-- Objective --
Repeat every line of the listing below exactly, minus the pictures.

-- Material --
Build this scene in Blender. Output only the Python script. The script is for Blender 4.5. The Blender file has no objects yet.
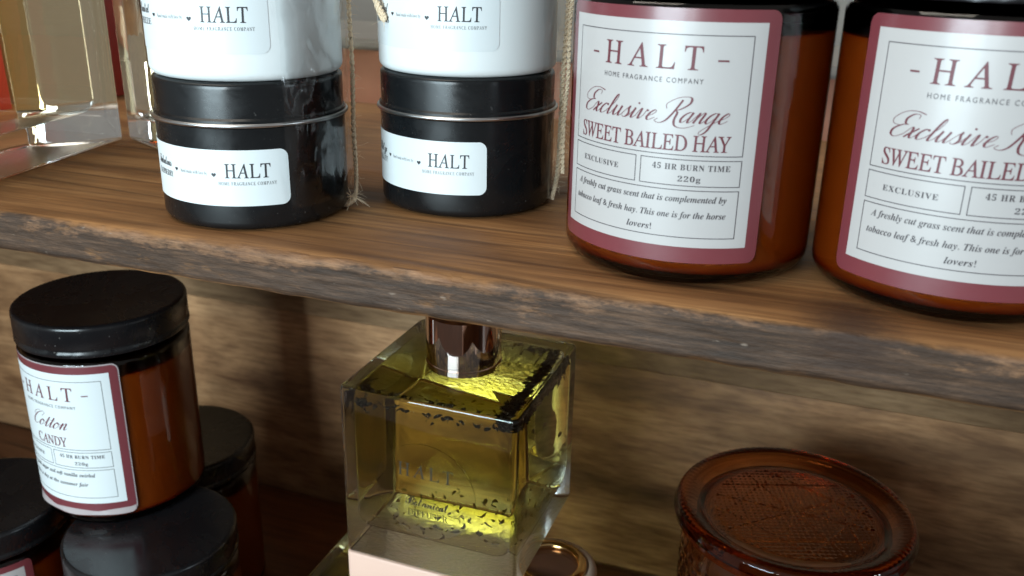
import bpy, bmesh, math, random
from math import sin, cos, pi, radians, hypot, atan2, sqrt
from mathutils import Vector, Matrix, noise

# ------------------------------------------------------------------ camera, world, light
scene = bpy.context.scene
COL = scene.collection
RND = random.Random(7)

PITCH, YAW, ROLL, FPX = radians(20.717), radians(19.494), radians(1.099), 926.36
cam_data = bpy.data.cameras.new('camera')
cam_data.sensor_width = 36.0
cam_data.lens = FPX / 1024 * 36.0
cam_data.clip_start = 0.01
cam_data.clip_end = 50.0
cam_data.dof.use_dof = True
cam_data.dof.focus_distance = 0.335
cam_data.dof.aperture_fstop = 17.0
cam = bpy.data.objects.new('camera', cam_data)
COL.objects.link(cam)
fwd = Vector((-sin(YAW) * cos(PITCH), cos(YAW) * cos(PITCH), -sin(PITCH)))
rgt0 = Vector((cos(YAW), sin(YAW), 0)); up0 = rgt0.cross(fwd)
rgt = cos(ROLL) * rgt0 + sin(ROLL) * up0
up = -sin(ROLL) * rgt0 + cos(ROLL) * up0
cam.matrix_world = Matrix(((rgt.x, up.x, -fwd.x, 0), (rgt.y, up.y, -fwd.y, 0), (rgt.z, up.z, -fwd.z, 0.100), (0, 0, 0, 1)))
scene.camera = cam

world = bpy.data.worlds.new('World'); scene.world = world; world.use_nodes = True
bg = world.node_tree.nodes['Background']
bg.inputs[0].default_value = (0.88, 0.84, 0.80, 1); bg.inputs[1].default_value = 0.26

def area(name, loc, target, sx, sy, power, color, spread=180):
    l = bpy.data.lights.new(name, 'AREA'); l.shape = 'RECTANGLE'; l.size = sx; l.size_y = sy
    l.energy = power; l.color = color; l.spread = radians(spread)
    o = bpy.data.objects.new(name, l); COL.objects.link(o); o.location = loc
    o.rotation_euler = (Vector(target) - Vector(loc)).to_track_quat('-Z', 'Y').to_euler()
    return o
area('window_light', (-0.37, -0.64, 0.13), (-0.22, 0.33, -0.04), 0.48, 0.50, 14.0, (0.73, 0.92, 1.0))
area('side_light', (1.3, 0.12, 0.30), (-0.03, 0.31, 0.05), 0.10, 0.5, 2.6, (0.75, 0.9, 1.0))
area('door_light', (-0.03, -1.5, 0.28), (-0.03, 0.32, 0.02), 0.07, 0.8, 6.5, (0.85, 0.95, 1.0))
area('added_top_fill', (-0.7, -0.05, 1.5), (-0.35, 0.8, 0.0), 1.0, 1.0, 13, (1.0, 0.92, 0.80))  # added lamp, brightens the bricks and wall behind the shelf

vs = scene.view_settings
vs.view_transform = 'Standard'; vs.look = 'None'; vs.gamma = 1; vs.exposure = 0.0; vs.use_curve_mapping = False
scene.cycles.use_denoising = True
scene.cycles.max_bounces = 16
scene.cycles.transmission_bounces = 14
scene.cycles.glossy_bounces = 5
scene.cycles.diffuse_bounces = 4
scene.cycles.transparent_max_bounces = 12
scene.cycles.sample_clamp_indirect = 6

# ------------------------------------------------------------------ helpers
def obj(name, bm, mat, parent=None, smooth=40):
    me = bpy.data.meshes.new(name)
    bm.normal_update(); bm.to_mesh(me); bm.free()
    for m in (mat if isinstance(mat, (list, tuple)) else [mat]): me.materials.append(m)
    if smooth is not None:
        me.shade_smooth()
        if smooth < 180: me.set_sharp_from_angle(angle=radians(smooth))
    o = bpy.data.objects.new(name, me); COL.objects.link(o)
    if parent: o.parent = parent
    return o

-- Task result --
Build this scene in Blender. Output only the Python script. The script is for Blender 4.5. The Blender file has no objects yet.
import bpy, bmesh, math, random
from math import sin, cos, pi, radians, hypot, atan2, sqrt
from mathutils import Vector, Matrix, noise

# ------------------------------------------------------------------ camera, world, light
scene = bpy.context.scene
COL = scene.collection
RND = random.Random(7)

PITCH, YAW, ROLL, FPX = radians(20.717), radians(19.494), radians(1.099), 926.36
cam_data = bpy.data.cameras.new('camera')
cam_data.sensor_width = 36.0
cam_data.lens = FPX / 1024 * 36.0
cam_data.clip_start = 0.01
cam_data.clip_end = 50.0
cam_data.dof.use_dof = True
cam_data.dof.focus_distance = 0.335
cam_data.dof.aperture_fstop = 17.0
cam = bpy.data.objects.new('camera', cam_data)
COL.objects.link(cam)
fwd = Vector((-sin(YAW) * cos(PITCH), cos(YAW) * cos(PITCH), -sin(PITCH)))
rgt0 = Vector((cos(YAW), sin(YAW), 0)); up0 = rgt0.cross(fwd)
rgt = cos(ROLL) * rgt0 + sin(ROLL) * up0
up = -sin(ROLL) * rgt0 + cos(ROLL) * up0
cam.matrix_world = Matrix(((rgt.x, up.x, -fwd.x, 0), (rgt.y, up.y, -fwd.y, 0), (rgt.z, up.z, -fwd.z, 0.100), (0, 0, 0, 1)))
scene.camera = cam

world = bpy.data.worlds.new('World'); scene.world = world; world.use_nodes = True
bg = world.node_tree.nodes['Background']
bg.inputs[0].default_value = (0.88, 0.84, 0.80, 1); bg.inputs[1].default_value = 0.26

def area(name, loc, target, sx, sy, power, color, spread=180):
    l = bpy.data.lights.new(name, 'AREA'); l.shape = 'RECTANGLE'; l.size = sx; l.size_y = sy
    l.energy = power; l.color = color; l.spread = radians(spread)
    o = bpy.data.objects.new(name, l); COL.objects.link(o); o.location = loc
    o.rotation_euler = (Vector(target) - Vector(loc)).to_track_quat('-Z', 'Y').to_euler()
    return o
area('window_light', (-0.37, -0.64, 0.13), (-0.22, 0.33, -0.04), 0.48, 0.50, 14.0, (0.73, 0.92, 1.0))
area('side_light', (1.3, 0.12, 0.30), (-0.03, 0.31, 0.05), 0.10, 0.5, 2.6, (0.75, 0.9, 1.0))
area('door_light', (-0.03, -1.5, 0.28), (-0.03, 0.32, 0.02), 0.07, 0.8, 6.5, (0.85, 0.95, 1.0))
area('added_top_fill', (-0.7, -0.05, 1.5), (-0.35, 0.8, 0.0), 1.0, 1.0, 13, (1.0, 0.92, 0.80))  # added lamp, brightens the bricks and wall behind the shelf

vs = scene.view_settings
vs.view_transform = 'Standard'; vs.look = 'None'; vs.gamma = 1; vs.exposure = 0.0; vs.use_curve_mapping = False
scene.cycles.use_denoising = True
scene.cycles.max_bounces = 16
scene.cycles.transmission_bounces = 14
scene.cycles.glossy_bounces = 5
scene.cycles.diffuse_bounces = 4
scene.cycles.transparent_max_bounces = 12
scene.cycles.sample_clamp_indirect = 6

# ------------------------------------------------------------------ helpers
def obj(name, bm, mat, parent=None, smooth=40):
    me = bpy.data.meshes.new(name)
    bm.normal_update(); bm.to_mesh(me); bm.free()
    for m in (mat if isinstance(mat, (list, tuple)) else [mat]): me.materials.append(m)
    if smooth is not None:
        me.shade_smooth()
        if smooth < 180: me.set_sharp_from_angle(angle=radians(smooth))
    o = bpy.data.objects.new(name, me); COL.objects.link(o)
    if parent: o.parent = parent
    return o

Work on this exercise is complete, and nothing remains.